Here is the reality: If you are the adult child of an aging parent, you will always be their child and they will always be your parent. They may need your help with the most intimate personal care. But you will never become their parent.

I saw this all the time when I was researching my book Caring for Our Parents. I had the opportunity to spend as long as two years with people who needed assistance and their family caregivers. I saw successes and sad failures. Often the difference was the ability of adult children to understand their role.

I was thinking about this after seeing Courtland Milloy’s column in this morning’s Washington Post  describing his experience as a long-distance caregiver visiting his parents in Louisiana.

He wrote, “Some elder-care experts say that when aging parents stop acting in their best interest, the grown children must “reverse roles” and simply make them do the right thing.”

As he learned, this advice is so wrong on so many levels.

To start, what is the “right thing?” Who are you to decide what is right? As a matter of law and, I believe, ethics and morality, each of us gets to decide the “right thing” for our own life, as long as we are cognitively able and our choice does not harm others.

A wise man once said it like this: “When I was 22, I did some things my parents thought were remarkably stupid. But I was an adult and they were my choices. Now, my parents may be doing some things that I think are remarkably stupid. But they have the same right to make mistakes as I did.”
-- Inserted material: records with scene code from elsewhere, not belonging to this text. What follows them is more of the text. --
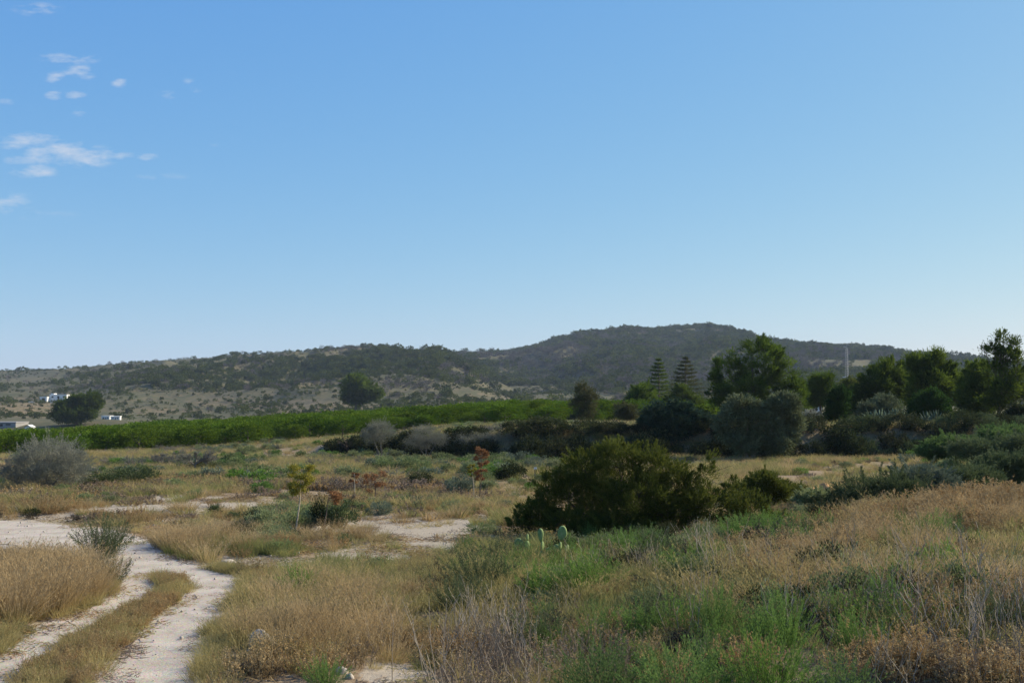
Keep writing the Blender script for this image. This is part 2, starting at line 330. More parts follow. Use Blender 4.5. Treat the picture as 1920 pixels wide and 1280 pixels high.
# ------------------------------------------------------------------ mesh building
class MB:
    """collects quads with per-vertex attributes r (random per leaf) and h (height fraction) and a material index"""
    def __init__(s): s.V = []; s.F = []; s.R = []; s.H = []; s.MI = []; s.n = 0
    def quads(s, V, r=0., h=0., mi=0):          # V: (n,4,3)
        V = np.asarray(V, float); n = len(V)
        if n == 0: return
        s.V.append(V.reshape(-1, 3)); s.F.append(np.arange(n * 4).reshape(n, 4) + s.n); s.n += n * 4
        s.R.append(np.repeat(np.broadcast_to(r, (n,)), 4)); s.H.append(np.repeat(np.broadcast_to(h, (n,)), 4)); s.MI.append(np.full(n, mi))
    def grid(s, G, r=0., h=0., mi=0, close=False):         # G: (a,b,3) grid of points
        a, b, _ = G.shape; idx = np.arange(a * b).reshape(a, b) + s.n
        if close: idx = np.concatenate([idx, idx[:, :1]], 1)
        f = np.stack([idx[:-1, :-1], idx[:-1, 1:], idx[1:, 1:], idx[1:, :-1]], -1).reshape(-1, 4)
        s.V.append(G.reshape(-1, 3)); s.F.append(f); s.n += a * b
        s.R.append(np.broadcast_to(r, (a * b,)) * 1.0); s.H.append(np.broadcast_to(h, (a * b,)) * 1.0); s.MI.append(np.full(len(f), mi))
    def tube(s, P, R, sides=5, r=0., h=0., mi=0):
        P = np.asarray(P, float); R = np.broadcast_to(R, (len(P),)); T = np.gradient(P, axis=0); T /= np.linalg.norm(T, axis=1, keepdims=True) + 1e-9
        up = np.array([0, 0, 1.]) if abs(T[0][2]) < .9 else np.array([1., 0, 0])
        A = np.cross(T, up); A /= np.linalg.norm(A, axis=1, keepdims=True) + 1e-9; B = np.cross(T, A)
        a = np.linspace(0, 2 * pi, sides, endpoint=False)
        G = P[:, None] + R[:, None, None] * (np.cos(a)[None, :, None] * A[:, None] + np.sin(a)[None, :, None] * B[:, None])
        s.grid(G, r, h, mi, True)
    def box(s, c, d, mi=0, rz=0):
        x, y, z = [v / 2 for v in d]; cc = np.array(c, float)
        v = np.array([[-x, -y, -z], [x, -y, -z], [x, y, -z], [-x, y, -z], [-x, -y, z], [x, -y, z], [x, y, z], [-x, y, z]])
        if rz: ca, sa = cos(rz), sin(rz); v = np.stack([v[:, 0] * ca - v[:, 1] * sa, v[:, 0] * sa + v[:, 1] * ca, v[:, 2]], 1)
        v = v + cc
        s.quads([[v[i] for i in f] for f in ((3, 2, 1, 0), (4, 5, 6, 7), (0, 1, 5, 4), (1, 2, 6, 5), (2, 3, 7, 6), (3, 0, 4, 7))], mi=mi)
    def mesh(s, name, mats, smooth=False):
        V = np.concatenate(s.V); F = np.concatenate(s.F); me = bpy.data.meshes.new(name)
        me.vertices.add(len(V)); me.vertices.foreach_set('co', V.astype(np.float32).ravel())
        me.loops.add(F.size); me.loops.foreach_set('vertex_index', F.astype(np.int32).ravel())
        me.polygons.add(len(F)); me.polygons.foreach_set('loop_start', np.arange(0, F.size, 4, dtype=np.int32)); me.polygons.foreach_set('loop_total', np.full(len(F), 4, np.int32))
        me.polygons.foreach_set('material_index', np.concatenate(s.MI).astype(np.int32))
        if smooth: me.polygons.foreach_set('use_smooth', np.ones(len(F), bool))
        for k, D in (('r', s.R), ('h', s.H)):
            a = me.attributes.new(k, 'FLOAT', 'POINT'); a.data.foreach_set('value', np.concatenate(D).astype(np.float32))
        me.update(calc_edges=True)
        for m in (mats if isinstance(mats, (list, tuple)) else [mats]): me.materials.append(m)
        return me
    def build(s, name, mats, parent=None, smooth=False, link=True):
        o = bpy.data.objects.new(name, s.mesh(name, mats, smooth))
        if link: COL.objects.link(o)
        if parent is not None: o.parent = parent
        return o
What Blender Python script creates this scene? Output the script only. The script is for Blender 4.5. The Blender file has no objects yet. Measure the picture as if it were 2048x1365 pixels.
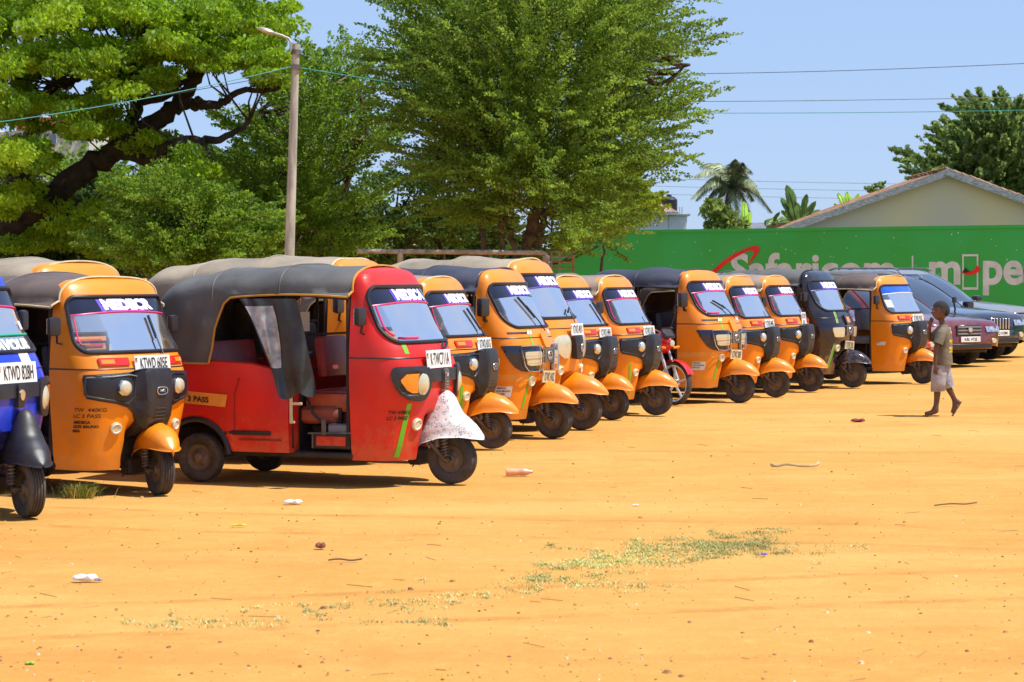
import bpy, bmesh, math, random
import numpy as np
from mathutils import Vector, Matrix
R = math.radians
rng = np.random.default_rng(7)
random.seed(7)
scn = bpy.context.scene
COL = scn.collection
# ---------------------------------------------------------------- camera, sky, sun, exposure
CAM_H = 1.7; FPX = 4700.0; HOR = 548.0
PITCH = math.atan((682.5 - HOR) / FPX)
cam = bpy.data.cameras.new('camera'); camo = bpy.data.objects.new('camera', cam); COL.objects.link(camo)
camo.location = (0, 0, CAM_H); camo.rotation_euler = (R(90) - PITCH, 0, 0)
cam.sensor_width = 36; cam.lens = FPX / 2048 * 36; cam.clip_end = 3000; cam.clip_start = .1
cam.dof.use_dof = True; cam.dof.focus_distance = 25.0; cam.dof.aperture_fstop = 8.0
scn.camera = camo
SUN_EL, SUN_AZ = 63.0, -14.0        # azimuth: direction TO the sun in the ground plane, degrees from +X
w = bpy.data.worlds.new('World'); scn.world = w; w.use_nodes = True
nt = w.node_tree; nt.nodes.clear()
sky = nt.nodes.new('ShaderNodeTexSky'); sky.sky_type = 'NISHITA'; sky.sun_disc = False
sky.sun_elevation = R(SUN_EL); sky.sun_rotation = R(90 - SUN_AZ); sky.air_density = 1.0; sky.dust_density = .15; sky.ozone_density = 5.0
bg = nt.nodes.new('ShaderNodeBackground'); bg.inputs[1].default_value = .105
wo = nt.nodes.new('ShaderNodeOutputWorld'); tint = nt.nodes.new('ShaderNodeMix'); tint.data_type = 'RGBA'; tint.blend_type = 'MULTIPLY'; tint.inputs[0].default_value = 1; tint.inputs[7].default_value = (.80, .86, 1.0, 1); nt.links.new(sky.outputs[0], tint.inputs[6]); wash = nt.nodes.new('ShaderNodeMix'); wash.data_type = 'RGBA'; wash.inputs[0].default_value = .68; wash.inputs[7].default_value = (3.25, 4.45, 6.9, 1); nt.links.new(tint.outputs[2], wash.inputs[6]); nt.links.new(wash.outputs[2], bg.inputs[0]); nt.links.new(bg.outputs[0], wo.inputs[0])
sl = bpy.data.lights.new('sun', 'SUN'); sl.energy = 4.6; sl.angle = R(.53); sl.color = (1, .97, .91)
so = bpy.data.objects.new('sun', sl); COL.objects.link(so)
sd = Vector((math.cos(R(SUN_EL)) * math.cos(R(SUN_AZ)), math.cos(R(SUN_EL)) * math.sin(R(SUN_AZ)), math.sin(R(SUN_EL))))
so.rotation_euler = sd.to_track_quat('Z', 'Y').to_euler(); so.location = (20, 0, 40)
scn.view_settings.view_transform = 'Standard'; scn.view_settings.look = 'None'
scn.view_settings.exposure = .43; scn.view_settings.gamma = 1
scn.cycles.max_bounces = 8; scn.cycles.transparent_max_bounces = 24
try: scn.cycles.use_denoising = True
except Exception: pass

def ray(px, py):
    x = (px - 1024) / FPX; y = (682.5 - py) / FPX
    c, s = math.cos(PITCH), math.sin(PITCH)
    return Vector((x, c + y * s, -s + y * c))
def gnd(px, py, z=0.0):
    d = ray(px, py); t = (z - CAM_H) / d.z
    return Vector((0, 0, CAM_H)) + d * t
def at(px, py, Y):
    d = ray(px, py); return Vector((0, 0, CAM_H)) + d * (Y / d.y)

# ---------------------------------------------------------------- materials
MATS = {}
def newmat(name):
    m = bpy.data.materials.new(name); m.use_nodes = True; n = m.node_tree; n.nodes.clear()
    o = n.nodes.new('ShaderNodeOutputMaterial'); return m, n, o
def pbr(name, col, rough=.5, metal=0., coat=0., var=.12, scale=6., bump=0., bscale=60., dirt=0., dcol=(.42, .22, .09), spec=.5, col2=None, detail=4, stretch=None, splash=0.):
    if name in MATS: return MATS[name]
    m, n, o = newmat(name); N = n.nodes.new; L = n.links.new
    b = N('ShaderNodeBsdfPrincipled'); L(b.outputs[0], o.inputs[0])
    b.inputs['Roughness'].default_value = rough; b.inputs['Metallic'].default_value = metal
    b.inputs['Coat Weight'].default_value = coat; b.inputs['Coat Roughness'].default_value = .08
    b.inputs['Specular IOR Level'].default_value = spec
    tc = N('ShaderNodeTexCoord'); src = tc.outputs['Object']
    if stretch:
        mp = N('ShaderNodeMapping'); mp.inputs['Scale'].default_value = stretch; L(src, mp.inputs[0]); src = mp.outputs[0]
    t = N('ShaderNodeTexNoise'); t.inputs['Scale'].default_value = scale; t.inputs['Detail'].default_value = detail; L(src, t.inputs['Vector'])
    mx = N('ShaderNodeMix'); mx.data_type = 'RGBA'
    c2 = col2 if col2 else tuple(c * (1 - var * 2) for c in col)
    mx.inputs[6].default_value = (*c2, 1); mx.inputs[7].default_value = (*(tuple(min(1, c * (1 + var)) for c in col) if not col2 else col), 1)
    rmp = N('ShaderNodeMapRange'); rmp.inputs[1].default_value = .33; rmp.inputs[2].default_value = .67; L(t.outputs[0], rmp.inputs[0])
    L(rmp.outputs[0], mx.inputs[0]); out = mx.outputs[2]
    if dirt > 0:
        t2 = N('ShaderNodeTexNoise'); t2.inputs['Scale'].default_value = 3.3; t2.inputs['Detail'].default_value = 9; t2.inputs['Roughness'].default_value = .7
        oi = N('ShaderNodeObjectInfo'); va = N('ShaderNodeVectorMath'); va.operation = 'ADD'; L(tc.outputs['Object'], va.inputs[0]); L(oi.outputs['Location'], va.inputs[1]); L(va.outputs[0], t2.inputs['Vector'])
        r2 = N('ShaderNodeMapRange'); r2.inputs[1].default_value = .42; r2.inputs[2].default_value = .75; r2.inputs[4].default_value = dirt; L(t2.outputs[0], r2.inputs[0])
        m2 = N('ShaderNodeMix'); m2.data_type = 'RGBA'; L(r2.outputs[0], m2.inputs[0]); L(out, m2.inputs[6]); m2.inputs[7].default_value = (*dcol, 1); out = m2.outputs[2]
        if splash > 0:
            t5 = N('ShaderNodeTexNoise'); t5.inputs['Scale'].default_value = 9; t5.inputs['Detail'].default_value = 8; t5.inputs['Roughness'].default_value = .75; L(va.outputs[0], t5.inputs['Vector'])
            sx = N('ShaderNodeSeparateXYZ'); L(tc.outputs['Object'], sx.inputs[0]); hz = N('ShaderNodeMapRange'); hz.inputs[1].default_value = .2; hz.inputs[2].default_value = .75; hz.inputs[3].default_value = .24; hz.inputs[4].default_value = -.12; L(sx.outputs[2], hz.inputs[0])
            sm_ = N('ShaderNodeMath'); L(t5.outputs[0], sm_.inputs[0]); L(hz.outputs[0], sm_.inputs[1]); r5 = N('ShaderNodeMapRange'); r5.inputs[1].default_value = .56; r5.inputs[2].default_value = .72; r5.inputs[4].default_value = splash; L(sm_.outputs[0], r5.inputs[0])
            m5 = N('ShaderNodeMix'); m5.data_type = 'RGBA'; L(r5.outputs[0], m5.inputs[0]); L(out, m5.inputs[6]); m5.inputs[7].default_value = (.42, .22, .09, 1); out = m5.outputs[2]
        r3 = N('ShaderNodeMapRange'); r3.inputs[3].default_value = rough; r3.inputs[4].default_value = min(1, rough + .5); L(r2.outputs[0], r3.inputs[0]); L(r3.outputs[0], b.inputs['Roughness'])
    L(out, b.inputs['Base Color'])
    if bump > 0:
        t3 = N('ShaderNodeTexNoise'); t3.inputs['Scale'].default_value = bscale; t3.inputs['Detail'].default_value = 5; L(src, t3.inputs['Vector'])
        bp = N('ShaderNodeBump'); bp.inputs['Strength'].default_value = bump; bp.inputs['Distance'].default_value = .02
        L(t3.outputs[0], bp.inputs['Height']); L(bp.outputs[0], b.inputs['Normal'])
    MATS[name] = m; return m
def glass(name, tint=(.75, .85, .9), refl=.22, rough=.02):
    if name in MATS: return MATS[name]
    m, n, o = newmat(name); N = n.nodes.new; L = n.links.new
    tr = N('ShaderNodeBsdfTransparent'); tr.inputs[0].default_value = (*tint, 1)
    gl = N('ShaderNodeBsdfGlossy'); gl.inputs[0].default_value = (1, 1, 1, 1); gl.inputs[1].default_value = rough
    fr = N('ShaderNodeFresnel'); fr.inputs[0].default_value = 1.5
    ad = N('ShaderNodeMath'); ad.operation = 'ADD'; ad.inputs[1].default_value = refl; ad.use_clamp = True; L(fr.outputs[0], ad.inputs[0])
    mx = N('ShaderNodeMixShader'); L(ad.outputs[0], mx.inputs[0]); L(tr.outputs[0], mx.inputs[1]); L(gl.outputs[0], mx.inputs[2])
    df = N('ShaderNodeBsdfDiffuse'); df.inputs[0].default_value = (.38, .33, .26, 1); tc = N('ShaderNodeTexCoord'); oi = N('ShaderNodeObjectInfo'); va = N('ShaderNodeVectorMath'); va.operation = 'ADD'; L(tc.outputs['Object'], va.inputs[0]); L(oi.outputs['Location'], va.inputs[1])
    t = N('ShaderNodeTexNoise'); t.inputs['Scale'].default_value = 2.6; t.inputs['Detail'].default_value = 7; t.inputs['Roughness'].default_value = .65; L(va.outputs[0], t.inputs['Vector'])
    r2 = N('ShaderNodeMapRange'); r2.inputs[1].default_value = .42; r2.inputs[2].default_value = .72; r2.inputs[3].default_value = .03; r2.inputs[4].default_value = .26; L(t.outputs[0], r2.inputs[0])
    m2 = N('ShaderNodeMixShader'); L(r2.outputs[0], m2.inputs[0]); L(mx.outputs[0], m2.inputs[1]); L(df.outputs[0], m2.inputs[2]); L(m2.outputs[0], o.inputs[0])
    MATS[name] = m; return m
def leafmat(name, c1, c2, trans=.35):
    if name in MATS: return MATS[name]
    m, n, o = newmat(name); N = n.nodes.new; L = n.links.new
    at_ = N('ShaderNodeAttribute'); at_.attribute_name = 'tone'
    mx = N('ShaderNodeMix'); mx.data_type = 'RGBA'; mx.inputs[6].default_value = (*c1, 1); mx.inputs[7].default_value = (*c2, 1); L(at_.outputs['Fac'], mx.inputs[0])
    d = N('ShaderNodeBsdfPrincipled'); d.inputs['Roughness'].default_value = .55; d.inputs['Specular IOR Level'].default_value = .35; L(mx.outputs[2], d.inputs['Base Color'])
    t = N('ShaderNodeBsdfTranslucent'); hs = N('ShaderNodeHueSaturation'); hs.inputs['Value'].default_value = 1.6; hs.inputs['Hue'].default_value = .485; L(mx.outputs[2], hs.inputs['Color']); L(hs.outputs[0], t.inputs[0])
    ms = N('ShaderNodeMixShader'); ms.inputs[0].default_value = trans; L(d.outputs[0], ms.inputs[1]); L(t.outputs[0], ms.inputs[2]); L(ms.outputs[0], o.inputs[0])
    MATS[name] = m; return m

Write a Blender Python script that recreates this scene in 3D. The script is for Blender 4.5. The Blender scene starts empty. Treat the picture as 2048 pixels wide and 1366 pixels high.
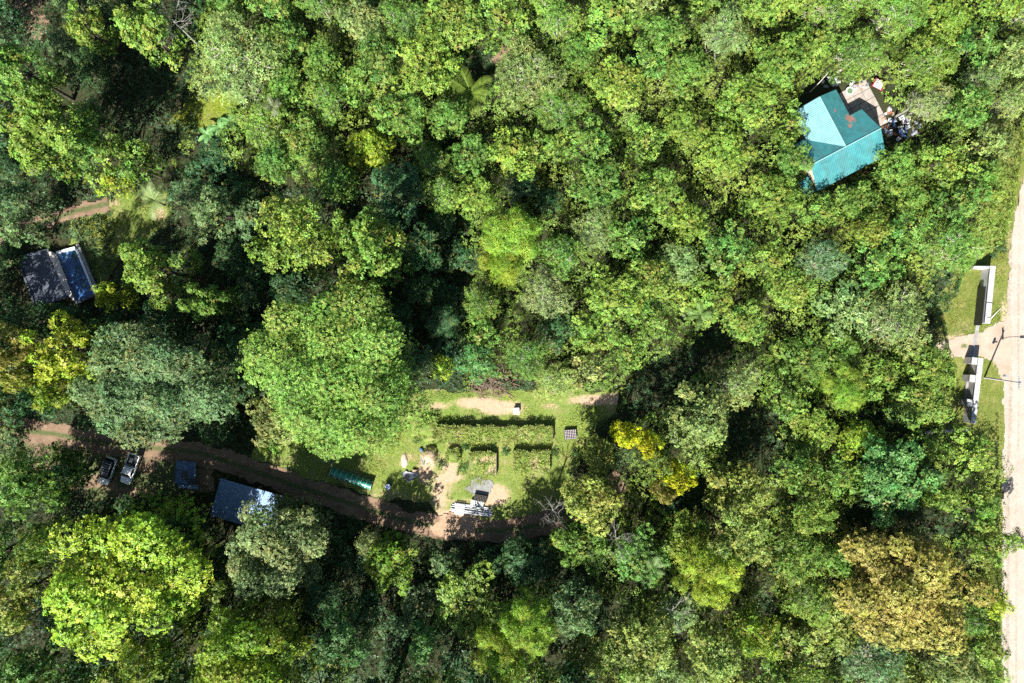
import bpy, math, random
import numpy as np
from mathutils import Vector, Matrix

# ------------------------------------------------------------------ camera, sky, sun, exposure
SC = bpy.context.scene
COL = SC.collection
CAM_H = 114.0          # drone height in metres
PXM = 12.0             # photograph pixels per metre on the ground
cam_d = bpy.data.cameras.new("camera")
cam_d.sensor_width = 36.0
cam_d.lens = 36.0 * CAM_H * PXM / 2048.0
cam_d.clip_end = 2000.0
cam = bpy.data.objects.new("camera", cam_d)
cam.location = (0, 0, CAM_H)
COL.objects.link(cam)
SC.camera = cam

SUN_EL = math.radians(43.0)
SHADOW = Vector((0.36, 0.93, 0)).normalized()       # direction in which shadows fall on the ground
to_sun = Vector((-SHADOW.x * math.cos(SUN_EL), -SHADOW.y * math.cos(SUN_EL), math.sin(SUN_EL)))
sun_d = bpy.data.lights.new("sun", 'SUN')
sun_d.energy = 5.0
sun_d.angle = math.radians(0.5)
sun_d.color = (1.0, 0.965, 0.90)
sun = bpy.data.objects.new("sun", sun_d)
sun.rotation_euler = to_sun.to_track_quat('Z', 'Y').to_euler()
sun.location = (0, 0, 60)
COL.objects.link(sun)

world = bpy.data.worlds.new("World")
SC.world = world
world.use_nodes = True
wn = world.node_tree
sky = wn.nodes.new('ShaderNodeTexSky')
sky.sky_type = 'NISHITA'
sky.sun_disc = False
sky.sun_elevation = SUN_EL
sky.sun_rotation = math.atan2(to_sun.x, to_sun.y)
wn.links.new(sky.outputs[0], wn.nodes['Background'].inputs[0])
wn.nodes['Background'].inputs[1].default_value = 0.05

SC.view_settings.view_transform = 'Standard'
SC.view_settings.look = 'None'
SC.view_settings.exposure = 1.55
SC.view_settings.gamma = 1.0
SC.view_settings.use_curve_mapping = False
SC.render.engine = 'CYCLES'
SC.cycles.max_bounces = 5
SC.cycles.diffuse_bounces = 2
SC.cycles.transmission_bounces = 3
SC.cycles.transparent_max_bounces = 6
SC.cycles.caustics_reflective = False
SC.cycles.caustics_refractive = False
SC.cycles.use_denoising = False
SC.render.filter_size = 1.3 if hasattr(SC.render, 'filter_size') else 1.5

# ------------------------------------------------------------------ helpers
RNG = np.random.default_rng(11)
random.seed(5)

def W(px, py, z=0.0):
    """A point seen at a pixel of the photograph and standing z metres above the ground."""
    k = (CAM_H - z) / CAM_H / PXM
    return Vector(((px - 1024) * k, (683 - py) * k, z))

def mat(name, color=(0.5, 0.5, 0.5), rough=0.7, noise=0.0, nscale=3.0, metallic=0.0, color2=None, spec=0.4, bump=0.0, bscale=None):
    m = bpy.data.materials.new(name)
    m.use_nodes = True
    nt = m.node_tree
    b = nt.nodes['Principled BSDF']
    b.inputs['Base Color'].default_value = (*color, 1)
    b.inputs['Roughness'].default_value = rough
    b.inputs['Metallic'].default_value = metallic
    b.inputs['Specular IOR Level'].default_value = spec
    if noise > 0 or color2:
        tc = nt.nodes.new('ShaderNodeTexCoord')
        n = nt.nodes.new('ShaderNodeTexNoise')
        n.inputs['Scale'].default_value = nscale
        n.inputs['Detail'].default_value = 6
        n.inputs['Roughness'].default_value = 0.65
        nt.links.new(tc.outputs['Object'], n.inputs['Vector'])
        r = nt.nodes.new('ShaderNodeValToRGB')
        r.color_ramp.elements[0].position = 0.32
        r.color_ramp.elements[1].position = 0.68
        c2 = color2 or tuple(min(1, c * (1 + noise)) for c in color)
        c1 = color if color2 else tuple(c * (1 - noise) for c in color)
        r.color_ramp.elements[0].color = (*c1, 1)
        r.color_ramp.elements[1].color = (*c2, 1)
        nt.links.new(n.outputs['Fac'], r.inputs['Fac'])
        nt.links.new(r.outputs[0], b.inputs['Base Color'])
        if bump > 0:
            bp = nt.nodes.new('ShaderNodeBump')
            bp.inputs['Strength'].default_value = bump
            bp.inputs['Distance'].default_value = 0.1
            n2 = nt.nodes.new('ShaderNodeTexNoise')
            n2.inputs['Scale'].default_value = bscale or nscale * 4
            n2.inputs['Detail'].default_value = 5
            nt.links.new(tc.outputs['Object'], n2.inputs['Vector'])
            nt.links.new(n2.outputs['Fac'], bp.inputs['Height'])
            nt.links.new(bp.outputs[0], b.inputs['Normal'])
    return m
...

Put yourself in the position of an aging parent. As you become physically frail and cognitively limited, you lose control of your life. All those day-to-day decisions that healthy people take for granted—when to go to the movies, when to eat, when to walk across the room and even when to go to the bathroom—are increasingly shared with others. It can be embarrassing and demeaning.

And it is why a big part of frail old age is about maintaining independence and respect.

Now comes your child. He may be 50 years old, but he is still your child. And he is saying, “Mom, you’ve got to go to the doctor. You’ve got to stop driving.  You’ve got to move to assisted living.” He may have just parachuted into town for a few days. He seems rushed and impatient. And you, who on some level still view your son as the 18-year-old who left home to go to college, are resentful, embarrassed, and maybe even angry.

Needless to say, this is not a great environment in which to make decisions.

What’s the alternative? As much as possible, share decision-making. As the adult child, never start any sentence with the words: “Mom, you’ve got to.…” Instead, try, “What do you think we should do….” Help them choose.  But work together as much as you can.

Of course, if a parent or other relative is emotionally or cognitively incapable of making decisions, you may have to step in. But that is much less common than many suppose.

To his credit, Milloy finally got it, despite starting out with that awful “reverse roles” advice.

Like the proverbial bad penny, this parenting your parents business keeps coming back. Years ago, when I was writing for Business Week, an editor suggested a consumer caregiving column. It would be called, you guessed it…Parenting Your Parents. I told her I’d love to write the column but the name had to go. That was the last I heard about the idea.

And let’s hope this is the last any of us hear about the worst advice a family caregiver can get.